Rains have finally fallen on the Great Smoky Mountains National Park, offering much-needed relief to an area parched from months of drought and now scarred from the perfect firestorm.
But the rainfall was a day late and several inches short for scores of victims of the fires, including Robert and Daryl Hullander, members of St. Mary Parish in Gatlinburg, who lost their home, all its belongings, two automobiles, rare antiques, and a lifetime full of mementos and keepsakes.
The Hullanders, like thousands of other Sevier County residents and tourists, are thankful to be alive.
The Sevier County parishes of St. Mary and Holy Cross in Pigeon Forge have parishioners who lost everything, including employment; some just have the clothes they were wearing when the firestorm erupted Nov. 28.
That is when the Hullanders, 82-year-old Gatlinburg residents, found themselves on a mountainside in the dark, on foot, trying to outrun windswept flames.
Mr. Hullander and his wife, like so many others in the wooded areas surrounding Gatlinburg and Pigeon Forge, were going about normal daily activities on that fateful Monday.
The couple had been to nearby Pigeon Forge shopping during the day on Nov. 28. When they returned to their home, which sits one mile above the city of Gatlinburg, behind Ripley’s Aquarium of the Smokies, they noticed smoke from fires that had been burning for weeks in the Great Smoky Mountains National Park was much heavier than before. The residential area where their 7,000-square-foot house stood is accessible by Campbell Lead Road, Greystone Heights Road, and Smoky View Road.
“As it was getting twilight, my neighbors said they saw flickers atop the ridgeline above our homes. A few minutes later, a house nearby, about two-tenths of a mile from us, basically exploded in flames,” Mr. Hullander said. “I told Daryl that we have to leave now.”
As the Hullanders fled in their car down Greystone Heights Road toward Gatlinburg, they encountered a large, burning tree that had fallen across the road. They turned around to take another route out of the area, but it also was blocked by fire.
So they returned home to figure out their next option for escape.
“I told Daryl that we must go by foot down the mountain behind our house. It was pitch dark, and the mountain was steep. You couldn’t walk it without holding on to limbs, going tree by tree,” he recalled.

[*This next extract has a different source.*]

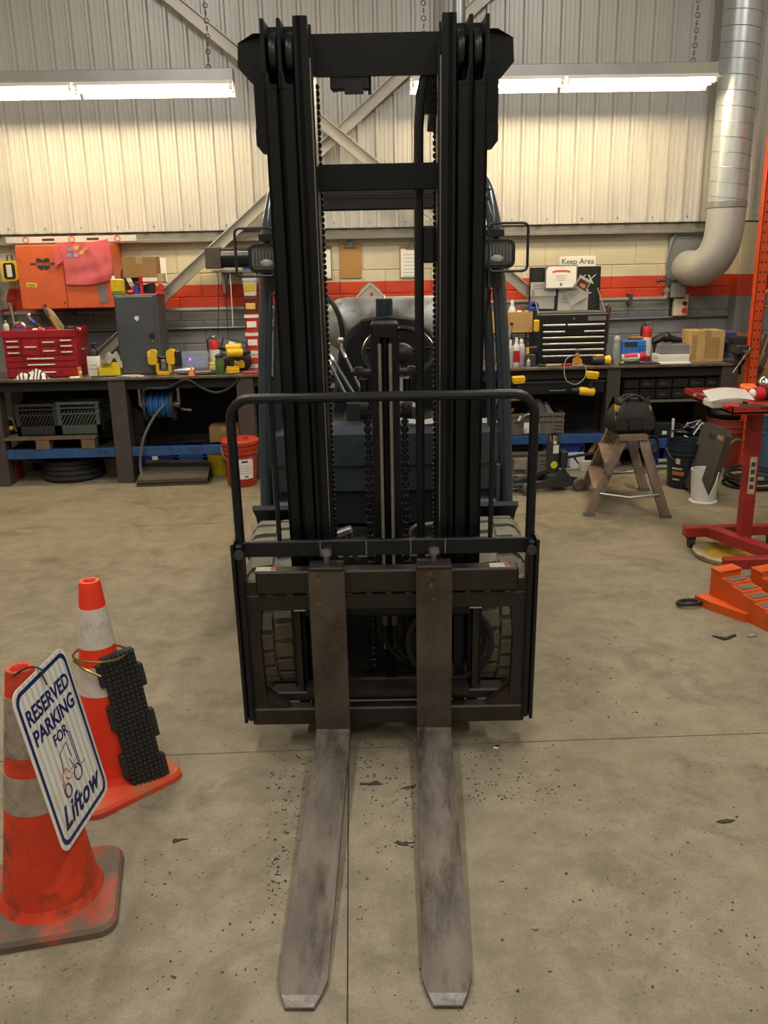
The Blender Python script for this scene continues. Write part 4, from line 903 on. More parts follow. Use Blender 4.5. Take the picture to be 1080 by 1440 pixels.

After traversing about 300 yards, feeling their way down the slope, they ran into another wall of fire.
“We couldn’t go back, because the fire had spread behind us. So we just held our breaths and ran through the flames and smoke and got to a place where the fire wasn’t as intense. We found a path where there were no flames on the lower side of the mountain. There still were flames on the upper side. We kept going until we reached the aquarium parking lot. Then a man stopped and gave us a ride out of Gatlinburg, which was being evacuated,” Mr. Hullander said. “It was bumper to bumper, and the fires were spreading to the road.”
The Hullanders made it to an emergency shelter for fire victims, where they were able to contact their children, a son who lives in Sevier County and a daughter who lives in Knoxville. Their son picked them up. Neither was seriously injured in the escape, though they sustained scratches and cuts.
“I was finally able to reach my son and daughter and tell them we were alive,” Mr. Hullander said.
“We hoped the fire bypassed our house, but it didn’t. Our house burned to the ground. The flames were so hot that they melted the steel beams inside our home.”
The fire also destroyed their two automobiles, melting the metal wheels and the engine blocks. A fireproof safe in the house became so hot that important documents the Hullanders kept locked away were reduced to ashes.
While lamenting the loss of their home and belongings, the Hullanders feel blessed and are thankful to God that they weren’t killed. They are sad for others who lost family members and friends in the worst fire to hit Tennessee in more than 100 years.
The Hullanders returned to their property on Dec. 2, overwhelmed that what had been a three-story home with four chimneys was now ashes, twisted metal, and bare fireplaces. Until recently, the Hullanders had operated a bed-and- breakfast out of the home. A home next door was untouched, the only one around them that didn’t burn to the ground.
“We went to see what was salvageable, but there was nothing.
Everything is gone,” Mr. Hullander said. The couple does not plan to rebuild their home, according to their daughter, Terese Hullander.
The Hullanders look back at that horrific day and are putting everything into perspective.
“We are grateful we are alive. We lost everything but the work clothes we were wearing,” Mr. Hullander said. “We were never really scared until we reached the shelter, which is when we realized we could have been killed. We just were determined to keep going, step by step, tree by tree. We just kept looking for ground we could walk down.”